Pembatalan tersebut disebabkan tidak terbitnya izin usaha yang diberikan oleh Kementerian Perindustrian (Kemenperin). Padahal sebelumnya Pemerintah Kabupaten (Pemkab) Aceh Selatan telah menandatangani Memorandum of Understanding (MoU) pembangunan pabrik semen dengan Kobexindo Cement.
Pada Press Briefing Kemenperin, Selasa (4/6/2024), melansir kontan.id Direktur Industri Semen, Keramik dan Pengolahan Bahan Galian Non-Logam Kemenperin, Putu Nadi Astuti, menjelaskan pembangunan industri semen di Aceh bertentangan dengan kebijakan moratorium investasi industri semen yang diterapkan kecuali untuk provinsi Papua, Papua Barat, Maluku, dan Maluku Utara.
“Pembangunan industri semen di Aceh bertentangan dengan kebijakan moratorium investasi industri semen,” ungkap Putu.
Putu juga menyampaikan MoU tersebut belum diketahui oleh Pemerintah Daerah (Pemda) serta Kementerian/Lembaga terkait, yang seharusnya turut berkoordinasi untuk memastikan izin usaha dapat berlaku efektif.
Putu menjelaskan meskipun Kobexindo Cement telah melakukan penandatanganan MoU, perusahaan tersebut tidak dapat memproses perizinan usaha lebih lanjut termasuk izin lingkungan karena sistem Online Single Submission (OSS) terkunci.
Baca juga: NU Ajukan Izin Tambang Batubara di Kaltim
Hal ini disebabkan oleh kebijakan moratorium yang menghentikan sementara investasi baru di sektor industri semen. Bahkan, ada kemungkinan pihak Kobexindo Cement mungkin mencoba mendapatkan izin lingkungan terlebih dahulu sebelum mengajukan izin usaha melalui OSS, namun hal tersebut tetap tidak memadai tanpa izin usaha yang sah.
Pernyataan Putu Nadi Astuti ini juga sejalan dengan penegasan dari Menteri Investasi/BKPM, Bahlil Lahadalia, yang memastikan tidak ada izin yang diberikan kepada investor China untuk membangun pabrik semen di Aceh.
Bahlil menekankan bahwa kapasitas industri semen di Indonesia sudah berlebih, sehingga tidak ada ruang untuk pembangunan pabrik baru.
Kemenperin telah berkoordinasi dengan Dinas Perindustrian dan Perdagangan (Disperindag) Aceh meskipun masih secara non-formal.
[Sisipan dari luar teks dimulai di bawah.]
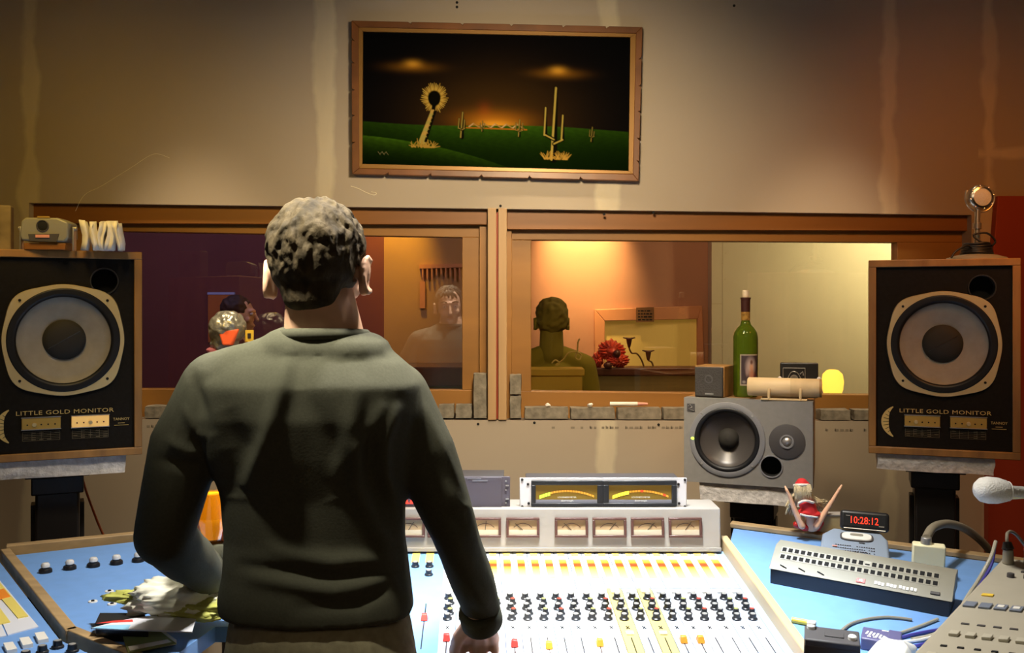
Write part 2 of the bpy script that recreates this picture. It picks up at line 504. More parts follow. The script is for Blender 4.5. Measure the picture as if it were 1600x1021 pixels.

Koordinasi ini dilakukan untuk memastikan bahwa ketentuan mengenai moratorium ini dipahami oleh semua pihak terkait.
Namun, Putu mengakui ketentuan penguncian ini belum tersosialisasikan dengan baik ke seluruh Pelayanan Terpadu Satu Pintu (PTSP) di Indonesia, sehingga informasi tersebut belum sepenuhnya diterima di berbagai daerah.